Il progetto è la naturale continuazione della campagna di sensibilizzazione “La partita con papà”, iniziata nel 2015 e che oggi coinvolge 60 istituti detentivi, 1.400 reclusi e 2.900 bambini, e prevede di trasformare in arbitri alcuni detenuti che potranno così incontrare i figli all’esterno: impareranno a trattare con le panchine a bordo campo nel ruolo di quarto uomo; a fischiare falli e lasciar correre quando necessario; a fare i guardialinee. Il tutto dopo aver preso parte a corsi di formazione e con la supervisione di Angelo Bonfrisco, già direttore di gara nella massima serie italiana. Saranno nei campi da calcio dei tornei organizzati da Cun Company, associazione sportiva dilettantistica che gestisce il Campionato universitario, la Lega delle scuole superiori, il Campionato per le imprese e la Expo Cup e che contattata ha messo subito a disposizione il proprio calendario partite e le proprie risorse.

“Se ho potuto arbitrare dentro al carcere ergastolani e condannati a 30 anni, posso farcela anche con i ragazzi universitari” dice Luca con un mezzo sorriso e molta sicurezza. Anche se le prime esperienze sul campo gli hanno già mostrato che la realtà è più complicata del previsto: “Li credevo più tranquilli gli studenti, invece quando ci sono l’agonismo e l’adrenalina, non c’è niente da fare, bisogna essere attenti e precisi”. Ne ha scherzato con Luigi Pagano, Provveditore in Lombardia dell’amministrazione penitenziaria e già storico direttore della Casa circondariale di San Vittore oltre che ex numero due del Dap, perché proprio il dirigente ha ammesso durante la mattinata di presentazione del progetto in via Pietro Azario, di essere stato squalificato in gioventù durante una partita di serie C.

“Diventare arbitri è come diventare giudici, si tratta di un contrappasso significativo dal punto di vista dei valori” ha detto Severina Panarello, Direttrice dell’Ufficio Esecuzione Penale Esterna in Lombardia, a cui rispondono 8mila persone in regione che godono di questo regime, dove la recidiva scende al 20 per cento rispetto all’80-85 per cento di chi sconta la pena in prigione dal primo all’ultimo giorno.
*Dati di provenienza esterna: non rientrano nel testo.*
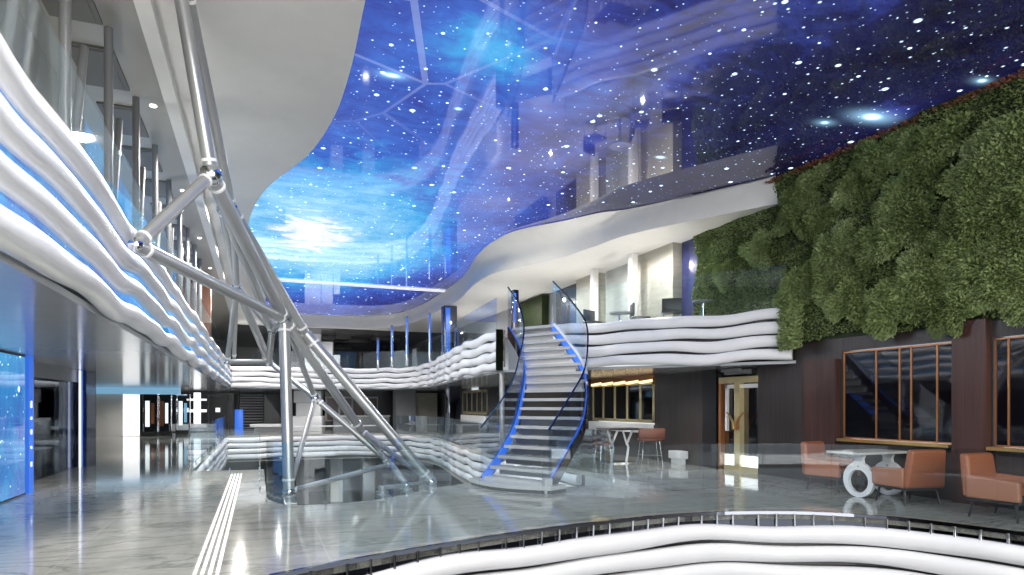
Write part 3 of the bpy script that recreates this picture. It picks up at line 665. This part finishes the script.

Questo anche perché, spiega Luca al telefono, “se rimani chiuso per tanti anni e poi improvvisamente vieni liberato da un giorno all’altro, è una botta forte: sei disorientato mentre invece la gradualità è importante, sia dal punto di vista psicologico che lavorativo”. Luca un vero giudice in toga non lo diventerà mai. Ma non ci va così lontano: gli mancano tre esami per prendere la laurea in scienze giuridiche che serve a diventare consulente. E si vede quando sciorina i dati sulla recidività e le esperienze più o meno virtuose d’Italia nel recupero alla società di persone che in passato hanno avuto problemi con la legge. Nozioni che ha appreso per l’esame di diritto penitenziario. Lui, i suoi, li ha pagati a caro prezzo: “Non sono stato un angioletto, lo so, e non voglio passare per la vittima perché ho fatto degli errori grossi, anche se uno pensa sempre che ha pagato più del necessario e sopratutto avrei preferito che anche per i miei reati ci fossero delle misure alternative”.

“Però – aggiunge Luca – l’ho pagata: sono stato all’alta sorveglianza di Pavia, a Spoleto, a Taranto e poi Opera ma nel circuito comune”. “Quando ero a Pavia le mie figlie potevano venire di frequente, anche tutte le settimane. A Spoleto e Taranto a volte passavano anche otto mesi prima di vederle. La legge dice che devi essere rinchiuso nel raggio di 200 chilometri, per il principio della territorialità della pena, però poi nell’attuazione pratica non è così e ti possono mandare anche molto lontano dalla tua famiglia. Ne risenti molto”. Cosa succede adesso alla sua vita? “Con la piccola non ho mai vissuto, con lei è tutto nuovo, e c’è stata tanta sofferenza da ambo le parti. La vita dentro al carcere non ha nulla a che vedere con quella fuori: mangiare assieme alla sera, andare al parco, comprare un gelato, piccole cose che ti stravolgono perché prima eri rinchiuso fra quattro mura a fare sport”. Un nuovo inizio anche per la sua vita di coppia: “È tutto diverso anche con la mia compagna, non siamo più i ragazzini di quando mi hanno arrestato”.